É chamativo, por exemplo, como os filmes individualmente produzidos por eles traçam essa relação, conforme demonstrado pelas imagens de textura antiga, símbolos de marcas deixadas pelo avanço do tempo. Mercedes se recorda de uma obra em que Victor dirigiu um grupo de não atores, incluindo, entre eles, algumas crianças. Ela relembra a confusão de sentimentos com relação às “filhas postiças” que viu o pai dirigindo em set, bem como a dificuldade de transformar a própria personalidade em outra graças às necessidades projetadas pelo cineasta.
Isso evidencia experiências individuais que são transferidas para o campo da realização coletiva do cinema, conforme a diretora argumenta ao longo do filme. Na esfera social, desdobra uma lógica de investigação das próprias memórias que diz muito sobre as configurações da sua classe imediata, estabelecendo assim comentários críticos que se dão como consequência e não como objetivo primário que poderia levar a uma simplificação de complexas realidades culturais.

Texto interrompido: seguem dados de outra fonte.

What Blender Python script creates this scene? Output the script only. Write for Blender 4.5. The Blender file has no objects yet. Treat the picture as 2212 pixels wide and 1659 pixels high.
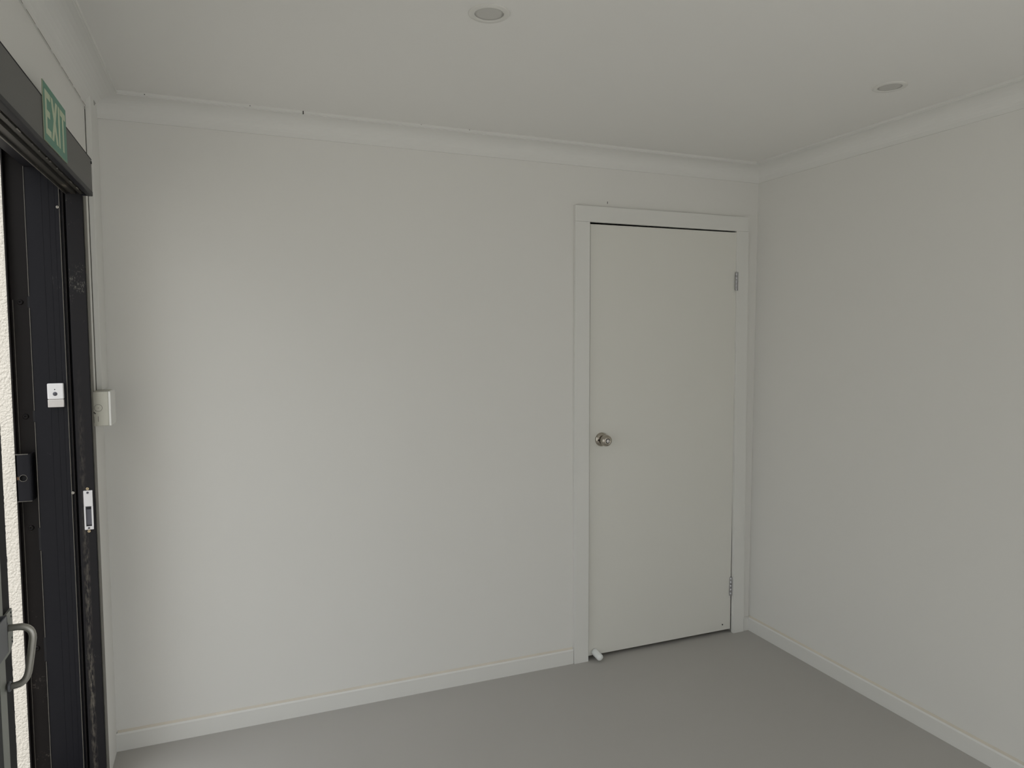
import bpy, bmesh, math, random
from mathutils import Vector, Matrix
random.seed(7)
C = bpy.context.scene.collection
S = bpy.context.scene

# ------------------------------------------------------------------ camera
cam_d = bpy.data.cameras.new('camera'); cam = bpy.data.objects.new('camera', cam_d); C.objects.link(cam)
cam_d.sensor_width = 36.0; cam_d.sensor_fit = 'HORIZONTAL'
cam_d.lens = 1531.7 / 2212 * 36.0; cam_d.clip_start = 0.02
YAW, PITCH, ROLL = math.radians(21.912), math.radians(-3.996), math.radians(-0.024)
fw = Vector((math.sin(YAW)*math.cos(PITCH), math.cos(YAW)*math.cos(PITCH), math.sin(PITCH)))
rt = Vector((math.cos(YAW), -math.sin(YAW), 0)); up = rt.cross(fw)
rt, up = (math.cos(ROLL)*rt + math.sin(ROLL)*up), (-math.sin(ROLL)*rt + math.cos(ROLL)*up)
m = Matrix.Identity(4)
for i in range(3):
    m[i][0] = rt[i]; m[i][1] = up[i]; m[i][2] = -fw[i]
m.translation = (0.41805, -2.91471, 1.54953)
cam.matrix_world = m
S.camera = cam

# ------------------------------------------------------------------ daylight
w = bpy.data.worlds.new('sky'); S.world = w; w.use_nodes = True
bg = w.node_tree.nodes['Background']
# overcast sky: radiance rises from the horizon to about three times that at the zenith
wn, wl = w.node_tree.nodes.new, w.node_tree.links.new
wtc = wn('ShaderNodeTexCoord'); wsx = wn('ShaderNodeSeparateXYZ'); wl(wtc.outputs['Generated'], wsx.inputs[0])
wr = wn('ShaderNodeMapRange'); wr.inputs[1].default_value = 0.0; wr.inputs[2].default_value = 1.0
wr.inputs[3].default_value = 0.68; wr.inputs[4].default_value = 2.04; wl(wsx.outputs[2], wr.inputs[0])
bg.inputs[0].default_value = (0.94, 0.97, 1.0, 1); wl(wr.outputs[0], bg.inputs[1])
sun_d = bpy.data.lights.new('sun', 'SUN'); sun = bpy.data.objects.new('sun', sun_d); C.objects.link(sun)
sun_d.energy = 1.0; sun_d.angle = math.radians(1.0); sun_d.color = (1.0, 0.95, 0.88)
sun.rotation_euler = Vector((0.02, 0.42, -0.90)).to_track_quat('-Z', 'Y').to_euler()
S.view_settings.view_transform = 'Standard'; S.view_settings.look = 'None'
S.view_settings.gamma = 1.0; S.view_settings.use_curve_mapping = False
S.view_settings.exposure = 0.44

# ------------------------------------------------------------------ room numbers (metres)
XR, H, YF = 2.933, 2.388, -4.8          # right wall, ceiling, wall behind the viewer
ZB, CW = 2.3087, 0.092                  # cornice foot on the wall, cornice reach on the ceiling
YJ, YN = -0.25, -3.0                    # far and near jamb of the sliding-door opening
XO = -0.2175                            # outer face of the left wall

# ------------------------------------------------------------------ materials
def mat(name, col, rough=0.6, metal=0.0, noise=None, bump=None, spec=None, detail=4):
    M = bpy.data.materials.new(name); M.use_nodes = True
    nt = M.node_tree; b = nt.nodes['Principled BSDF']
    b.inputs['Roughness'].default_value = rough; b.inputs['Metallic'].default_value = metal
    if spec is not None: b.inputs['Specular IOR Level'].default_value = spec
    b.inputs['Base Color'].default_value = (*col, 1)
    tc = nt.nodes.new('ShaderNodeTexCoord')
    if noise:
        sc, amt, stretch = noise
        mp = nt.nodes.new('ShaderNodeMapping'); mp.inputs['Scale'].default_value = stretch
        nt.links.new(tc.outputs['Object'], mp.inputs['Vector'])
        n = nt.nodes.new('ShaderNodeTexNoise'); n.inputs['Scale'].default_value = sc; n.inputs['Detail'].default_value = detail
        nt.links.new(mp.outputs[0], n.inputs['Vector'])
        mx = nt.nodes.new('ShaderNodeMix'); mx.data_type = 'RGBA'
        nt.links.new(n.outputs['Fac'], mx.inputs[0])
        mx.inputs[6].default_value = (*[c*(1-amt) for c in col], 1)
        mx.inputs[7].default_value = (*[min(1, c*(1+amt)) for c in col], 1)
        nt.links.new(mx.outputs[2], b.inputs['Base Color'])
    if bump:
        sc, st, dist = bump
        n2 = nt.nodes.new('ShaderNodeTexNoise'); n2.inputs['Scale'].default_value = sc; n2.inputs['Detail'].default_value = 3
        nt.links.new(tc.outputs['Object'], n2.inputs['Vector'])
        bp = nt.nodes.new('ShaderNodeBump'); bp.inputs['Strength'].default_value = st; bp.inputs['Distance'].default_value = dist
        nt.links.new(n2.outputs['Fac'], bp.inputs['Height']); nt.links.new(bp.outputs[0], b.inputs['Normal'])
    return M

def scuffed(name, col, scuff, rough, scale, lo, stretch=(1, 1, 1), spec=0.5):
    """dark paint with sparse pale scuffs"""
    M = mat(name, col, rough, spec=spec); nt = M.node_tree; b = nt.nodes['Principled BSDF']
    tc = nt.nodes['Texture Coordinate']; mp = nt.nodes.new('ShaderNodeMapping'); mp.inputs['Scale'].default_value = stretch
    nt.links.new(tc.outputs['Object'], mp.inputs['Vector'])
    n = nt.nodes.new('ShaderNodeTexNoise'); n.inputs['Scale'].default_value = scale; n.inputs['Detail'].default_value = 6; n.inputs['Roughness'].default_value = 0.7
    nt.links.new(mp.outputs[0], n.inputs['Vector'])
    n0 = nt.nodes.new('ShaderNodeTexNoise'); n0.inputs['Scale'].default_value = 9.0; n0.inputs['Detail'].default_value = 2
    nt.links.new(tc.outputs['Object'], n0.inputs['Vector'])
    mu = nt.nodes.new('ShaderNodeMath'); mu.operation = 'MULTIPLY'
    nt.links.new(n.outputs['Fac'], mu.inputs[0]); nt.links.new(n0.outputs['Fac'], mu.inputs[1])
    r = nt.nodes.new('ShaderNodeMapRange'); r.inputs[1].default_value = lo; r.inputs[2].default_value = lo + 0.09
    nt.links.new(mu.outputs[0], r.inputs[0])
    mx = nt.nodes.new('ShaderNodeMix'); mx.data_type = 'RGBA'
    nt.links.new(r.outputs[0], mx.inputs[0]); mx.inputs[6].default_value = (*col, 1); mx.inputs[7].default_value = (*scuff, 1)
    nt.links.new(mx.outputs[2], b.inputs['Base Color'])
    return M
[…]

Como um todo, “A calma depois da tempestade” revela uma honestidade muito forte em seu estilo mais direto. O uso do rico material de arquivo costura a construção de uma identidade dupla, pouco preocupada com uma resolução senão com esse mergulhar na fluidez de memórias e impressões compartilhadas. A obra revela assim a importância da realização imagética como vestígio da emulsão de culturas e instintos universais.